== What to produce ==
Would you transcribe all of the data exactly, down to the last character?

== Provided data ==
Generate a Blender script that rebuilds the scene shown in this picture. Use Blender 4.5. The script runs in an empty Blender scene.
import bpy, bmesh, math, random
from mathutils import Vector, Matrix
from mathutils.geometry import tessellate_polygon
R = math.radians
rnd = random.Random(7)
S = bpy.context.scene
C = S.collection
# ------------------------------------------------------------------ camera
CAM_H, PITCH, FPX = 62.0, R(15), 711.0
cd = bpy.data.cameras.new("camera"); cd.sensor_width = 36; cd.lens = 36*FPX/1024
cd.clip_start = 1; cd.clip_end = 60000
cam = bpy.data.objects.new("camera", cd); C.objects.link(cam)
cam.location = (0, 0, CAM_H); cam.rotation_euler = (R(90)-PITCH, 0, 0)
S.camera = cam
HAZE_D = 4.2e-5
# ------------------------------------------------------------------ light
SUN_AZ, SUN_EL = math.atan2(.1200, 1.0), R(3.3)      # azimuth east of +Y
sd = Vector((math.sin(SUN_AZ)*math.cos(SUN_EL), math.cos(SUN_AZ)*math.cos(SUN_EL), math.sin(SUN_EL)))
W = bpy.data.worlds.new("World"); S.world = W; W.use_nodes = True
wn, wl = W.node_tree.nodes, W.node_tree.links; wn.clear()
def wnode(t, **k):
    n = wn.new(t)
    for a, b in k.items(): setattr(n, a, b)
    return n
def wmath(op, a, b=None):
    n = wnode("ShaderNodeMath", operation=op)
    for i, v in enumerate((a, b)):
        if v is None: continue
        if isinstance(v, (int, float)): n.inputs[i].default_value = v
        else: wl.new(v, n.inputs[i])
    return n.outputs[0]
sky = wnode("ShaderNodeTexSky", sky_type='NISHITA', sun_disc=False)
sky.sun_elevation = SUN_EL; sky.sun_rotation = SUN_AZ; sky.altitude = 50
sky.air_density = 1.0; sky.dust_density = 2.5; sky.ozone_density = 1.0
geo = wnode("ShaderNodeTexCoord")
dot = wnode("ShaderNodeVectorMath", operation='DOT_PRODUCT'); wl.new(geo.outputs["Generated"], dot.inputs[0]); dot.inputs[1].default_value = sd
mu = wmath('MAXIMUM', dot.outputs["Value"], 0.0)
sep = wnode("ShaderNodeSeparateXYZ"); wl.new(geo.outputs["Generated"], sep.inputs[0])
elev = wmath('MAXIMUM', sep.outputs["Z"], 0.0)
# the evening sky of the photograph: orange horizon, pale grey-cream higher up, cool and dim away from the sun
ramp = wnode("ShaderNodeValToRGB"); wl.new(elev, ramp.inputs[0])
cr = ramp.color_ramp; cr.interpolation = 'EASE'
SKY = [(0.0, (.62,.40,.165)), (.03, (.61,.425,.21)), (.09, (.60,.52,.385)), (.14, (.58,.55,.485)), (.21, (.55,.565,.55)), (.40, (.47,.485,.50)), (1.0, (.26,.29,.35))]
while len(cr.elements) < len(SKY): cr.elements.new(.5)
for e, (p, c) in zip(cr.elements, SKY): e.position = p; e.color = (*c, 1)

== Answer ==
Generate a Blender script that rebuilds the scene shown in this picture. Use Blender 4.5. The script runs in an empty Blender scene.
import bpy, bmesh, math, random
from mathutils import Vector, Matrix
from mathutils.geometry import tessellate_polygon
R = math.radians
rnd = random.Random(7)
S = bpy.context.scene
C = S.collection
# ------------------------------------------------------------------ camera
CAM_H, PITCH, FPX = 62.0, R(15), 711.0
cd = bpy.data.cameras.new("camera"); cd.sensor_width = 36; cd.lens = 36*FPX/1024
cd.clip_start = 1; cd.clip_end = 60000
cam = bpy.data.objects.new("camera", cd); C.objects.link(cam)
cam.location = (0, 0, CAM_H); cam.rotation_euler = (R(90)-PITCH, 0, 0)
S.camera = cam
HAZE_D = 4.2e-5
# ------------------------------------------------------------------ light
SUN_AZ, SUN_EL = math.atan2(.1200, 1.0), R(3.3)      # azimuth east of +Y
sd = Vector((math.sin(SUN_AZ)*math.cos(SUN_EL), math.cos(SUN_AZ)*math.cos(SUN_EL), math.sin(SUN_EL)))
W = bpy.data.worlds.new("World"); S.world = W; W.use_nodes = True
wn, wl = W.node_tree.nodes, W.node_tree.links; wn.clear()
def wnode(t, **k):
    n = wn.new(t)
    for a, b in k.items(): setattr(n, a, b)
    return n
def wmath(op, a, b=None):
    n = wnode("ShaderNodeMath", operation=op)
    for i, v in enumerate((a, b)):
        if v is None: continue
        if isinstance(v, (int, float)): n.inputs[i].default_value = v
        else: wl.new(v, n.inputs[i])
    return n.outputs[0]
sky = wnode("ShaderNodeTexSky", sky_type='NISHITA', sun_disc=False)
sky.sun_elevation = SUN_EL; sky.sun_rotation = SUN_AZ; sky.altitude = 50
sky.air_density = 1.0; sky.dust_density = 2.5; sky.ozone_density = 1.0
geo = wnode("ShaderNodeTexCoord")
dot = wnode("ShaderNodeVectorMath", operation='DOT_PRODUCT'); wl.new(geo.outputs["Generated"], dot.inputs[0]); dot.inputs[1].default_value = sd
mu = wmath('MAXIMUM', dot.outputs["Value"], 0.0)
sep = wnode("ShaderNodeSeparateXYZ"); wl.new(geo.outputs["Generated"], sep.inputs[0])
elev = wmath('MAXIMUM', sep.outputs["Z"], 0.0)
# the evening sky of the photograph: orange horizon, pale grey-cream higher up, cool and dim away from the sun
ramp = wnode("ShaderNodeValToRGB"); wl.new(elev, ramp.inputs[0])
cr = ramp.color_ramp; cr.interpolation = 'EASE'
SKY = [(0.0, (.62,.40,.165)), (.03, (.61,.425,.21)), (.09, (.60,.52,.385)), (.14, (.58,.55,.485)), (.21, (.55,.565,.55)), (.40, (.47,.485,.50)), (1.0, (.26,.29,.35))]
while len(cr.elements) < len(SKY): cr.elements.new(.5)
for e, (p, c) in zip(cr.elements, SKY): e.position = p; e.color = (*c, 1)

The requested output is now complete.